What happened was exactly the opposite, the political prisoners were treated with respect by inmates

This is not unusual.
gregy741 3 | 1,189    
19 Jun 2017  #582
What happened was exactly the opposite.

interesting...i wouldn't be surprised if thats true. recydywa and git-ludzie hated commies as well,cus of very harsh criminal sentencing.
it was very harsh back then. i got one conviction in my life and thats just for smashing glass window in kiosk,while drunk.i was just 17 and got 2 years prison suspended for 4 years for such folly offence.even tho i never had any conviction before i almost got imprisoned for that.

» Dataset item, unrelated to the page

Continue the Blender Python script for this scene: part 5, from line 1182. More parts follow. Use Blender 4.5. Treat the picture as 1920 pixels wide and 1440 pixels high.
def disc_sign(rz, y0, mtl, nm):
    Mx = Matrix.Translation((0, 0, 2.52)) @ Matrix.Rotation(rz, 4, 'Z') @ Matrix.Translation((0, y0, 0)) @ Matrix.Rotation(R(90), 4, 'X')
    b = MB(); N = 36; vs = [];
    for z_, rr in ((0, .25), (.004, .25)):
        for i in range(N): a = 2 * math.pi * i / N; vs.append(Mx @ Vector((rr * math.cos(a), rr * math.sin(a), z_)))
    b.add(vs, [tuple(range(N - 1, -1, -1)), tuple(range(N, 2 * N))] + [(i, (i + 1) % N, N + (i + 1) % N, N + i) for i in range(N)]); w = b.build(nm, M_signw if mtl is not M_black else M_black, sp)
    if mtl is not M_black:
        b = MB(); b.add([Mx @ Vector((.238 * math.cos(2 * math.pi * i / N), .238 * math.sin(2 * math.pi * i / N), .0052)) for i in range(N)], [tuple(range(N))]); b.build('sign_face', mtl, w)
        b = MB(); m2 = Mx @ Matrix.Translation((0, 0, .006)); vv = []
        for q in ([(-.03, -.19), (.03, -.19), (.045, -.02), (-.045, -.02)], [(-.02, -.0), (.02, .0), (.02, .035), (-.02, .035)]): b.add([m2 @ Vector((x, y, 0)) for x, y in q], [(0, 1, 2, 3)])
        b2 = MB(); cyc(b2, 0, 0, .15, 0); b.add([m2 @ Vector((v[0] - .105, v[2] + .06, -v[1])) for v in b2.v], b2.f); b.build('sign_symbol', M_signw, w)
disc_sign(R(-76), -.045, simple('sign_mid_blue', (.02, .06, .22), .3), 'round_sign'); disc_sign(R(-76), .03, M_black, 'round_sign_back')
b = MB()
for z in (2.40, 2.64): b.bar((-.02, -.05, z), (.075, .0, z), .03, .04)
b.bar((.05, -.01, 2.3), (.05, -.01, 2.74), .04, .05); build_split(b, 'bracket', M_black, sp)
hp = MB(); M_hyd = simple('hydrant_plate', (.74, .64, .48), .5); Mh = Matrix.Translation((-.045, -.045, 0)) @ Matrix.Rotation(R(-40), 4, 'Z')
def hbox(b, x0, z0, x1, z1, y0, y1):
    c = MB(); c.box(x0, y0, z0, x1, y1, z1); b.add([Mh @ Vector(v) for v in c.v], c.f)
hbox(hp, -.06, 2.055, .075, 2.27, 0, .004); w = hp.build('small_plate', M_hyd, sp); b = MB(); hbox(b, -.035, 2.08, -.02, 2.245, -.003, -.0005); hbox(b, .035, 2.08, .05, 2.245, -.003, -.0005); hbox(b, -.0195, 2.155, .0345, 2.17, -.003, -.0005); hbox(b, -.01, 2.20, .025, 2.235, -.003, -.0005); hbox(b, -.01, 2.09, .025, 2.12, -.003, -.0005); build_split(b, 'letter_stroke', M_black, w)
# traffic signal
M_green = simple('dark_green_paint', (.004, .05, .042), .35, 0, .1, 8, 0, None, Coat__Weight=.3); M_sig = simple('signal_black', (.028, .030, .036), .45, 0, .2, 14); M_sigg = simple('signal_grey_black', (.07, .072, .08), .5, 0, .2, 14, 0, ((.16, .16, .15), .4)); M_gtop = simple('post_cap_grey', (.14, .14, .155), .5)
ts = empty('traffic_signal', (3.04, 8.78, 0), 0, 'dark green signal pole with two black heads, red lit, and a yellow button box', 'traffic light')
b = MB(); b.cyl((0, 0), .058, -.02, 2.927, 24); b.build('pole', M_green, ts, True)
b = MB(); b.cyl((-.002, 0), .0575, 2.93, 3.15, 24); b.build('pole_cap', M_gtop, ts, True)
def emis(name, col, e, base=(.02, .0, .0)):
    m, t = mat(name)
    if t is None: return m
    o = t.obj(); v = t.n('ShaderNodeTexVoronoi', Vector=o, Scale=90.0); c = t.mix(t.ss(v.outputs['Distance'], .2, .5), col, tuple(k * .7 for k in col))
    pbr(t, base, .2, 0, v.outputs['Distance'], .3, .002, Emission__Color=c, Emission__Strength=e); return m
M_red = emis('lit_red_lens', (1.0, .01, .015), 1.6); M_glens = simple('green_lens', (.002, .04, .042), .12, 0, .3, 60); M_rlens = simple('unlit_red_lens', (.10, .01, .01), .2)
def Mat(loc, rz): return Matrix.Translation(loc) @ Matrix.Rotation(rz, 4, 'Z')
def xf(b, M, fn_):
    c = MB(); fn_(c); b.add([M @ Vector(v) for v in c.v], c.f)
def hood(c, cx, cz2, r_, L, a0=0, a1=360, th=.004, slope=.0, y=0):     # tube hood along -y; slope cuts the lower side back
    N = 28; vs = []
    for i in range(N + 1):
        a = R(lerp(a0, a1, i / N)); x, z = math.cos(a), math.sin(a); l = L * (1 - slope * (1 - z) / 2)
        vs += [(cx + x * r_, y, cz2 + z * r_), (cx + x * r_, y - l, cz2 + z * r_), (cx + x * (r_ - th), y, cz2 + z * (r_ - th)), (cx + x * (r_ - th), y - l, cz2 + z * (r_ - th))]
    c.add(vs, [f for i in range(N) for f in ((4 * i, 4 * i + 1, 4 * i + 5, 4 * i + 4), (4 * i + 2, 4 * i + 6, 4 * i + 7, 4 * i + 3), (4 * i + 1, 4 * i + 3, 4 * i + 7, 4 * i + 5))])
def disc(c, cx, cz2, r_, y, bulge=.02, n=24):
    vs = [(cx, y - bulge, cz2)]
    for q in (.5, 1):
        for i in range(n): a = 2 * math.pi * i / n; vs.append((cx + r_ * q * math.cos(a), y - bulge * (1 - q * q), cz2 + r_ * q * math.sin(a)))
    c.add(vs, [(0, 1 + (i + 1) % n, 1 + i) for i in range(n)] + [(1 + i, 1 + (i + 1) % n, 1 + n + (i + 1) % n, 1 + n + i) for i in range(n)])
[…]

different time,today i would maybe got mandat-ticket or warning at most
Some Brit guy    
20 Jul 2017  #583
Hi... This is really interesting. Also a question:

What would 'a szto to' mean in a reply to someone? Or is szto a name?

Thanks in advance! :)
gregy741 3 | 1,189    
  20 Jul 2017  #584
What would'a szto to' mean

"what is this?" or "whats that?"
its from russian language ..kinda..in russian language it would be - "a szto eto"-(of course written in polish)
Ziemowit 12 | 3,072    
  20 Jul 2017  #585
'a szto to' mean in a reply to someone?

A szto eto? is in Russian and means "and what is this?"
Some Brit guy    
20 Jul 2017  #586
Great! Thank you, that makes sense now.

I shall return, as this is a great resource! I'm keen to understand my girl better and look forward to visiting Poland!
Thanks again
tzimnewman    
4 Oct 2017  #587
@Mattcabb
That depends if she came or not.
niuniaolusia 1 | 3    
12 Oct 2017  #588
How about "to jam out" like listening to music?
Yallah 1 | 3    
9 Apr 2018  #589
@saddened
Spanking the monkey; 🍆 ✊ (🙊!)
Joker 1 | 822    
10 Apr 2018  #590
Im not sure about the zucchini, but hey, have a good night:)
Liberallost    
11 Apr 2018  #591
What is the polish term for 'frigid' or someone disinterested in sex?
confused stick    
10 Aug 2018  #592
ive got a polish girl who called a girl i was with a 'stick' .. the girl admitted being jealous.. what did she mean using the english word "stick"? is there a dual purpose word in polish which translated to "stick".. ?
helpful guy    
26 Nov 2018  #593
cyka blyat means good morning babe
cyka blyat means you look wonderful
Looker - | 994    
26 Nov 2018  #594
This is from Russian and has completely different meaning. But you're a troll.
dolnoslask 5 | 2,110    
26 Nov 2018  #595
completely different meaning

The thing is that everyone knows what blyat means, if only watching russians having car crashes on you tube, a very poor attempt at being a troll indeed.
Lyzko 17 | 5,321    
26 Nov 2018  #596
I thought I'd come across "blyat" in Russian meaning "bribery" of some sort or other:-) Although I'm sure there must be a slang expression as well, could have sworn I either read or heard this word.
Bczern    
5 Jan 2019  #597
@kimmytz
My grandfather used this also for all the grandsons in our family. He use to tell them that they were good bobeks.
I have also been looking for the meaning of the term he was using. I always took it as if he were telling them they were good little "*****" ; I believe bobek is also a term for droppings. But I am not sure of any of this and he has passed away.

I too would be interested in knowing .
Lyzko 17 | 5,321    
5 Jan 2019  #598
I prefer nevertheless the Polish "lapowka".
Sergiusz 3 | 17    
6 Jan 2019  #599
"Blat" is the word you mean. As opposed to soft "l" in "blyat". To have a "blat" means to be connected, to know people who can help you out or get you whatever you want that other people can't get. The word is from 80s 90s and is not really used these days.. Well, maybe still in Russia haha..
Lyzko 17 | 5,321    
7 Jan 2019  #600
Think you must be right. I've also encountered the word "vzyatka".